▶ _Task description_: Your task is to quote the listing below exactly, beginning with its first line and ending on the line bearing "return TENS[t]+'-'+ORD[u]".

▶ _Information shown_:
□ □ □ □

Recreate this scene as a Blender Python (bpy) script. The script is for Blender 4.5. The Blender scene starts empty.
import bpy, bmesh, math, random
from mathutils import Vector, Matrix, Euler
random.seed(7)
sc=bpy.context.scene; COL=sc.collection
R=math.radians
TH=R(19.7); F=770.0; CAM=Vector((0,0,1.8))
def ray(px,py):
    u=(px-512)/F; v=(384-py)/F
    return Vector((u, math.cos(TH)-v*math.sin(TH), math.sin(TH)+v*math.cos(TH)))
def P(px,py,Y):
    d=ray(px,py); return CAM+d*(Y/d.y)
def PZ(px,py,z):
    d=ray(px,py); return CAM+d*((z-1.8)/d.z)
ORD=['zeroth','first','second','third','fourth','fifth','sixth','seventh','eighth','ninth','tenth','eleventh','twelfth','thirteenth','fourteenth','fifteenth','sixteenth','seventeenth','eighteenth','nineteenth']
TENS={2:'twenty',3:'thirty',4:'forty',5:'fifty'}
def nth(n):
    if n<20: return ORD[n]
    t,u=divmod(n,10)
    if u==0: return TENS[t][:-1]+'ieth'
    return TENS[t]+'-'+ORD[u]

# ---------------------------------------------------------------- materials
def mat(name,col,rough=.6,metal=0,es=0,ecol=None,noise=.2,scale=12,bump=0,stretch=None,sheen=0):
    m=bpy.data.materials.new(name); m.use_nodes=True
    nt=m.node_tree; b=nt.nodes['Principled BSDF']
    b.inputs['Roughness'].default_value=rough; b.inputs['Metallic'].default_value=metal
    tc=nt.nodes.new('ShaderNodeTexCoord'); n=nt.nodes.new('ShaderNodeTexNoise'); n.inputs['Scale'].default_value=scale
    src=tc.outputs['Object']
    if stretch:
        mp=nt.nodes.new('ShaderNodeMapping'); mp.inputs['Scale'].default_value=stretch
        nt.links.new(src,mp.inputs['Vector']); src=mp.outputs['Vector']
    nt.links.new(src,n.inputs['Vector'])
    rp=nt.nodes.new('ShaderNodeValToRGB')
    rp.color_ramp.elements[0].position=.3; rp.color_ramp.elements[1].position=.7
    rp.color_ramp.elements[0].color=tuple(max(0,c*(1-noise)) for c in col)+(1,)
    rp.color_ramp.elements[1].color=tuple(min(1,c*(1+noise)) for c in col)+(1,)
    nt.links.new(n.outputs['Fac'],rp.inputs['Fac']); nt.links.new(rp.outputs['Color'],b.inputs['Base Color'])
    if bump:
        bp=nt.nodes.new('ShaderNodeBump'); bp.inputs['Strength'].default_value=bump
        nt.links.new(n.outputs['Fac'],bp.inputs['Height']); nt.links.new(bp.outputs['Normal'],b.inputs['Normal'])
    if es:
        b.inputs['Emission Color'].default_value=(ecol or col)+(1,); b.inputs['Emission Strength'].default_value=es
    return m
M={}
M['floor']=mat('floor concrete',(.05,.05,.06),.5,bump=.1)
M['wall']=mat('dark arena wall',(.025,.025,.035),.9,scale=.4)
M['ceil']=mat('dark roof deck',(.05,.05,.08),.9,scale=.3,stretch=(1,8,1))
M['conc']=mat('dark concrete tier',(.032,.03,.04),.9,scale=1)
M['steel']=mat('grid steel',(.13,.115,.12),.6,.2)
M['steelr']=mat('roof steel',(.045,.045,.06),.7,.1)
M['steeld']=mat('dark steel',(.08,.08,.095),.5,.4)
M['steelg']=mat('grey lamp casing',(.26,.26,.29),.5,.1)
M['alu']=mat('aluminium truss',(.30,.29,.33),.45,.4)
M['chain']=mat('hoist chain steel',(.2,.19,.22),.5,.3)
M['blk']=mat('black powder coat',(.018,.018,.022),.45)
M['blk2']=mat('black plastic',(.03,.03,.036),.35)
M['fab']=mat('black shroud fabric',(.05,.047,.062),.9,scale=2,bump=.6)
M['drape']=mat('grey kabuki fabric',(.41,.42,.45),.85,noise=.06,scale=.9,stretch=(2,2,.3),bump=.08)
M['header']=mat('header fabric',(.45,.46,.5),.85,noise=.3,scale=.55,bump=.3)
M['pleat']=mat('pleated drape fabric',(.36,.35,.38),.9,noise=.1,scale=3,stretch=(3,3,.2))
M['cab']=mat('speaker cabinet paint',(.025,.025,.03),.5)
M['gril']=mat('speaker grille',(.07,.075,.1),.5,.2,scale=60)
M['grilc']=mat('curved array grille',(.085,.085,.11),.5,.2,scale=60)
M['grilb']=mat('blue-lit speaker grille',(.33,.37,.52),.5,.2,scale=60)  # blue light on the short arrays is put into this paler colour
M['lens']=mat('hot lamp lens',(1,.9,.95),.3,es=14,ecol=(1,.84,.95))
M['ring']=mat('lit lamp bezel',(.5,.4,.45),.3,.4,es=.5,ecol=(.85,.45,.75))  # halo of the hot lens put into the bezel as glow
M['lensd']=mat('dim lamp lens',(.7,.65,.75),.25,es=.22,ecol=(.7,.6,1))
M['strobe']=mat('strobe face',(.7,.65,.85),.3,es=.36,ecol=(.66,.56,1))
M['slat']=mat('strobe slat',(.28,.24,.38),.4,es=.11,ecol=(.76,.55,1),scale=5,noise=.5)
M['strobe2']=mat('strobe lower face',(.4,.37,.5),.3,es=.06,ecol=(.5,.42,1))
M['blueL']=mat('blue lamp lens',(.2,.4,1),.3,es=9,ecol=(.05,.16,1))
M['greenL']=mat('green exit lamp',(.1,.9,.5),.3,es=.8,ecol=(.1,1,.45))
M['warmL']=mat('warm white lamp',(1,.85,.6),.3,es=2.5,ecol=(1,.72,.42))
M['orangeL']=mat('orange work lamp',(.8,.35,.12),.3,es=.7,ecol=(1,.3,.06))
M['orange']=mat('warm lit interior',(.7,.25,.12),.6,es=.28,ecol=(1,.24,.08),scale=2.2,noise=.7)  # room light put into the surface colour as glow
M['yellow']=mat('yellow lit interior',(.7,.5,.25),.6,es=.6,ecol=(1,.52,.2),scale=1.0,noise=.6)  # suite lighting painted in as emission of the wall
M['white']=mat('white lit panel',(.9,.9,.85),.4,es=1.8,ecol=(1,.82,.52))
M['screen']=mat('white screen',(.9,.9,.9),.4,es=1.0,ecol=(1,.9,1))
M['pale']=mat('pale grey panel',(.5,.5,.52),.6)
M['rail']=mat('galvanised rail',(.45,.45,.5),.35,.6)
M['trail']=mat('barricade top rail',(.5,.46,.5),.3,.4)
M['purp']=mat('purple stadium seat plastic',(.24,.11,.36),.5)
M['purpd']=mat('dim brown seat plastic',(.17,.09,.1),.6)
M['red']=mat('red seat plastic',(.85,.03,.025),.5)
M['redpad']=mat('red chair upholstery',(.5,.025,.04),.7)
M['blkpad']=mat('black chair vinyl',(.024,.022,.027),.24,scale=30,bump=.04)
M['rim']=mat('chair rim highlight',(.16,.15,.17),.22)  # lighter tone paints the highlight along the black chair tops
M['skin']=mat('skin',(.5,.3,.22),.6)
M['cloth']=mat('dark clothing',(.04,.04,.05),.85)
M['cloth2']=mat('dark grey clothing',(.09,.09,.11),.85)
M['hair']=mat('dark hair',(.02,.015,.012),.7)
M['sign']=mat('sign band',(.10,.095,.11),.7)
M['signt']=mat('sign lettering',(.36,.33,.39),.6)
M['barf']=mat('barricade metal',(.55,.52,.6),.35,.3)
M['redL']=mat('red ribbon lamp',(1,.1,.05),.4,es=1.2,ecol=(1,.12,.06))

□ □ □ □

▶ _Full answer_:
Recreate this scene as a Blender Python (bpy) script. The script is for Blender 4.5. The Blender scene starts empty.
import bpy, bmesh, math, random
from mathutils import Vector, Matrix, Euler
random.seed(7)
sc=bpy.context.scene; COL=sc.collection
R=math.radians
TH=R(19.7); F=770.0; CAM=Vector((0,0,1.8))
def ray(px,py):
    u=(px-512)/F; v=(384-py)/F
    return Vector((u, math.cos(TH)-v*math.sin(TH), math.sin(TH)+v*math.cos(TH)))
def P(px,py,Y):
    d=ray(px,py); return CAM+d*(Y/d.y)
def PZ(px,py,z):
    d=ray(px,py); return CAM+d*((z-1.8)/d.z)
ORD=['zeroth','first','second','third','fourth','fifth','sixth','seventh','eighth','ninth','tenth','eleventh','twelfth','thirteenth','fourteenth','fifteenth','sixteenth','seventeenth','eighteenth','nineteenth']
TENS={2:'twenty',3:'thirty',4:'forty',5:'fifty'}
def nth(n):
    if n<20: return ORD[n]
    t,u=divmod(n,10)
    if u==0: return TENS[t][:-1]+'ieth'
    return TENS[t]+'-'+ORD[u]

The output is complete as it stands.